Task to complete:
Determine the count of lines holding the string "from". Return only the number.

══ Available data

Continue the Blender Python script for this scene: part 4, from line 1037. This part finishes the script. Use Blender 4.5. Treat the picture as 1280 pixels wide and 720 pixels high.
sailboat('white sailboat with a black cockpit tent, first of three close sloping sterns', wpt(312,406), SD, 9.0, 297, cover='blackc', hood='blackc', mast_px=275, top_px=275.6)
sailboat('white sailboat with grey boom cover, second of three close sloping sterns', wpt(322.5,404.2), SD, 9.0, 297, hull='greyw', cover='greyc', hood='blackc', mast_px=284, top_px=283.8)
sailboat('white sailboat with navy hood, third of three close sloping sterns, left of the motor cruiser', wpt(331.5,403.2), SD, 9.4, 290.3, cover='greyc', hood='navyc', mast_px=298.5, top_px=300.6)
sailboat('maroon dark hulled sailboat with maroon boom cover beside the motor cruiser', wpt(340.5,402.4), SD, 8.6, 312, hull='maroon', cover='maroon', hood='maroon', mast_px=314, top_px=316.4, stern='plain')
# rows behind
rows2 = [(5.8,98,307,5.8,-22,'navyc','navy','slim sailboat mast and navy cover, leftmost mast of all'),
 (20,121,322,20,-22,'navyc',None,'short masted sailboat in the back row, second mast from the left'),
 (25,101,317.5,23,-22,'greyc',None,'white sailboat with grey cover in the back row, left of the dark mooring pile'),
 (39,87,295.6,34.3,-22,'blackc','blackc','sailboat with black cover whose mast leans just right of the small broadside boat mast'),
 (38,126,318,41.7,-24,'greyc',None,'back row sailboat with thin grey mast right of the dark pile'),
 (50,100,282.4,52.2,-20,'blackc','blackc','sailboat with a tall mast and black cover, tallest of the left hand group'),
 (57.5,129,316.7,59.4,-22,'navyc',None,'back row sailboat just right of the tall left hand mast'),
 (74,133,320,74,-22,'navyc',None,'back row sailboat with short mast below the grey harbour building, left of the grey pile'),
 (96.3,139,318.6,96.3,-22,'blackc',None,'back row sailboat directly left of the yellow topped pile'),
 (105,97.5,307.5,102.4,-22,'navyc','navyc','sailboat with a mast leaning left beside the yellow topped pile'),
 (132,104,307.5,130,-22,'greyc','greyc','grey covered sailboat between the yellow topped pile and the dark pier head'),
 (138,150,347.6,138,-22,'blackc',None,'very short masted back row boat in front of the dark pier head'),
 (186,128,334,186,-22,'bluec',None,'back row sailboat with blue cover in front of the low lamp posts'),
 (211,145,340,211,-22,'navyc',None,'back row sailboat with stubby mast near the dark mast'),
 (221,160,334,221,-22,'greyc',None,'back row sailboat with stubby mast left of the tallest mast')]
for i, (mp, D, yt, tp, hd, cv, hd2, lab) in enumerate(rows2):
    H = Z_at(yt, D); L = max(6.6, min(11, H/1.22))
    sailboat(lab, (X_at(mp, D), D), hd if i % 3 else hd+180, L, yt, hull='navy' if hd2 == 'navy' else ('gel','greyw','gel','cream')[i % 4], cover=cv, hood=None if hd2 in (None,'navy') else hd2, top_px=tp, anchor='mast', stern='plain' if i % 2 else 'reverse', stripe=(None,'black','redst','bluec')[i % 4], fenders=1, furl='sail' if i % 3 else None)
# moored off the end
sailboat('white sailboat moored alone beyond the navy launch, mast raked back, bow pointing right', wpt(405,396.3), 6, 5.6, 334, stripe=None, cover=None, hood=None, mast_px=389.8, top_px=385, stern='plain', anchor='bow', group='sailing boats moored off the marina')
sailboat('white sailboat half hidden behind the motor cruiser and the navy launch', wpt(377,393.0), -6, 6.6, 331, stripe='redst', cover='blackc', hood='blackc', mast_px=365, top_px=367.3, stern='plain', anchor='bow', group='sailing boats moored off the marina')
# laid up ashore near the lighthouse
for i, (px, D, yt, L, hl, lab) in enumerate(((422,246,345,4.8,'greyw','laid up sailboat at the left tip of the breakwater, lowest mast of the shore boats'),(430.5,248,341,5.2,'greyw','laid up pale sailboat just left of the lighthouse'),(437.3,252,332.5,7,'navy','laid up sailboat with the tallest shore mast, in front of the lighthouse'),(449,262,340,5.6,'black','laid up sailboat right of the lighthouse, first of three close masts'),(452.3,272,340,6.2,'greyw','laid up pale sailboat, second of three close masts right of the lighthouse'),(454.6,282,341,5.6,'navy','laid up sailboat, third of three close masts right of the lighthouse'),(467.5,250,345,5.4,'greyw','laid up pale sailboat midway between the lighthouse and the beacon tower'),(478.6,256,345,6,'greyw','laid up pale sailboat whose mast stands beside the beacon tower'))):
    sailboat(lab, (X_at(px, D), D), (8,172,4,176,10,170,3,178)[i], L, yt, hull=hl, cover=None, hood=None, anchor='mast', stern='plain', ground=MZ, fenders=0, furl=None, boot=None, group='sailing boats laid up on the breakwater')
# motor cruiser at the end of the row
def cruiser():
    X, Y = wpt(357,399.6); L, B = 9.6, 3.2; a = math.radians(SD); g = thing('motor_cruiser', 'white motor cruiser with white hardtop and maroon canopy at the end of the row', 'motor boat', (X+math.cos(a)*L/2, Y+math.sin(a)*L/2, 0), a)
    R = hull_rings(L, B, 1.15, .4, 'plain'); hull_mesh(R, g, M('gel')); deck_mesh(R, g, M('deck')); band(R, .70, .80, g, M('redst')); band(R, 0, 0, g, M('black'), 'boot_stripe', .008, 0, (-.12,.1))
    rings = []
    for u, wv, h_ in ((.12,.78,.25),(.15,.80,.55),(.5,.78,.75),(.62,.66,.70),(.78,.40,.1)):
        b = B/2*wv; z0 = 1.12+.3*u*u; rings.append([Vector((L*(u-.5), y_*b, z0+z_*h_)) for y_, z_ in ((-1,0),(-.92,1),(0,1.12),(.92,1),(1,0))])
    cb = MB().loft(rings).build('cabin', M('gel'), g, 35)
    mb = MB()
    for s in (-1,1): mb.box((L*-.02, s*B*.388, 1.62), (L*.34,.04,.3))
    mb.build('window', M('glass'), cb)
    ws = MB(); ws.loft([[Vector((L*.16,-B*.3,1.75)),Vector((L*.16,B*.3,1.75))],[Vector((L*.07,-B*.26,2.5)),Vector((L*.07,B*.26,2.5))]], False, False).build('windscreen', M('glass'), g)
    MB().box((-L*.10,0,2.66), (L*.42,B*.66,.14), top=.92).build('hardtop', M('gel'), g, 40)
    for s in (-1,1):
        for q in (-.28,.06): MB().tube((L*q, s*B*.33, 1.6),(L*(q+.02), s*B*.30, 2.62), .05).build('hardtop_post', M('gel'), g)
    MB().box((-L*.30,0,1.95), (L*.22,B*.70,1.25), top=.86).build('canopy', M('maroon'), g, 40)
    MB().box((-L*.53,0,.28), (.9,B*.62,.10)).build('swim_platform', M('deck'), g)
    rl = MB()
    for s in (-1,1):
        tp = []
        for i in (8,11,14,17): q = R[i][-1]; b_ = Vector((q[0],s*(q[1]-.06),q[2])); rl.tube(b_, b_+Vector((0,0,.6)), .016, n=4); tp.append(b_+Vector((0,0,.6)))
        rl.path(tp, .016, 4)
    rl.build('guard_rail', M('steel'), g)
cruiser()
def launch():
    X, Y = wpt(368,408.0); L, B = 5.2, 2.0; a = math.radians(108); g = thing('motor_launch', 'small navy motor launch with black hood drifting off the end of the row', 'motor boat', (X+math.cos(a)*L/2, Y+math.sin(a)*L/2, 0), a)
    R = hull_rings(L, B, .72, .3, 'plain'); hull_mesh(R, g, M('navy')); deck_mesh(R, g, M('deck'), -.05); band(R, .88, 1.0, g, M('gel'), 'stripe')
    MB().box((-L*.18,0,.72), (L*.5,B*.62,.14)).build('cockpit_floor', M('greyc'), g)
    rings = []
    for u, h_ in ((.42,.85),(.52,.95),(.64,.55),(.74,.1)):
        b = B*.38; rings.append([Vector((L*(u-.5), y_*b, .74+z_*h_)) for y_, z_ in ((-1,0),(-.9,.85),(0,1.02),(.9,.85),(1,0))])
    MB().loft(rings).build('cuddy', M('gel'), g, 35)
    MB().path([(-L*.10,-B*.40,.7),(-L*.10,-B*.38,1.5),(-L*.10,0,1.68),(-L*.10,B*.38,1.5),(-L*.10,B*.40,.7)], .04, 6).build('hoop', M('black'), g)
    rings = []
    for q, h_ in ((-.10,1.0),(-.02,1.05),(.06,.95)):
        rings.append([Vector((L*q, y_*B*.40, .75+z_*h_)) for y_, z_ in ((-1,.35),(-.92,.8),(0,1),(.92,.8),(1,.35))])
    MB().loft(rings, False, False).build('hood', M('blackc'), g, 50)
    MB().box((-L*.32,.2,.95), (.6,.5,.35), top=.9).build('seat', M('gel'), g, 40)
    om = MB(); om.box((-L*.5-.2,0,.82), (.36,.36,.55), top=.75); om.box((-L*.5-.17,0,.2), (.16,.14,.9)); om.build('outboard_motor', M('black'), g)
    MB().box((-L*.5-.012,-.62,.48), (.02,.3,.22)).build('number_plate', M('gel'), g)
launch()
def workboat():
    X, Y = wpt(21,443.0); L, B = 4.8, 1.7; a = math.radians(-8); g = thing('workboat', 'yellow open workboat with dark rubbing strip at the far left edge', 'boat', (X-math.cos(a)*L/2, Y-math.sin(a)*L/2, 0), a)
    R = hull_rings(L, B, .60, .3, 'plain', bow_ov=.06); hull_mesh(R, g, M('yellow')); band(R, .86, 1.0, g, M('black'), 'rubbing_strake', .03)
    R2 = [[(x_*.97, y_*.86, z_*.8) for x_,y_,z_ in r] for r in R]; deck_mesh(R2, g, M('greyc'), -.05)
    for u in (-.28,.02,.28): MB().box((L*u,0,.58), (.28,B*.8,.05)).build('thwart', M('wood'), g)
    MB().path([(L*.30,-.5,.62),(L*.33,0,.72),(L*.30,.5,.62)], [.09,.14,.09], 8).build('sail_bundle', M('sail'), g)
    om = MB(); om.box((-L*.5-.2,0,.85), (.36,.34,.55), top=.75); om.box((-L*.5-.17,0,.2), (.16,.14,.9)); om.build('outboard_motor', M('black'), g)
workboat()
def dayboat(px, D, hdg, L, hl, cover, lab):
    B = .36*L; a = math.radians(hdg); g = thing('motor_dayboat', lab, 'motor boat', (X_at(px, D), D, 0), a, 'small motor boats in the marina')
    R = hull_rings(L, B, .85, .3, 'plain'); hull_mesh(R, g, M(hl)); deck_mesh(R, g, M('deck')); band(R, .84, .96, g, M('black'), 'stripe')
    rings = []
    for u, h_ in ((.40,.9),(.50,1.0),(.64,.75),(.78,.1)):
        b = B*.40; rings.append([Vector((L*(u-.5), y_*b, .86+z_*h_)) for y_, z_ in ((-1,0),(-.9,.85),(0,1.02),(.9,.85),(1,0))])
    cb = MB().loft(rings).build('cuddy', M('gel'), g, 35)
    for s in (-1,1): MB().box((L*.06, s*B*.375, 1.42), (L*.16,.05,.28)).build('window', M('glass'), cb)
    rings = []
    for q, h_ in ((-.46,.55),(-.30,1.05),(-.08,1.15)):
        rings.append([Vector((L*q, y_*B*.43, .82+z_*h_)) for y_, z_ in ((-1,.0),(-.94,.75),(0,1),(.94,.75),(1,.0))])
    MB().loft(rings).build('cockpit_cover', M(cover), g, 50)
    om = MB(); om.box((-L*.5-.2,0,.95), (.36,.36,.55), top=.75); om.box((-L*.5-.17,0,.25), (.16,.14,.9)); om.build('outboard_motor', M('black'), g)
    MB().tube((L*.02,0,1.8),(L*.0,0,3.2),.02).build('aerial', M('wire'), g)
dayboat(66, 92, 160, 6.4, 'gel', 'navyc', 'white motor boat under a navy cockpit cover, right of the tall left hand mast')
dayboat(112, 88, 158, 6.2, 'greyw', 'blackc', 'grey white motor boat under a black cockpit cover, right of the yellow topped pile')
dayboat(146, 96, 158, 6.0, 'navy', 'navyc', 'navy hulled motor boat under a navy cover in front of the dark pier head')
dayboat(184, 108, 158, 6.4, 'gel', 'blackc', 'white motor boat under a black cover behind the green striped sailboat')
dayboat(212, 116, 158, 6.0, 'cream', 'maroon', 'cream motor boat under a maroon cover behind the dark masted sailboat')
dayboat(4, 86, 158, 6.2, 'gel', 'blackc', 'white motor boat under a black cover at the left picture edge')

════

Exercise output:
2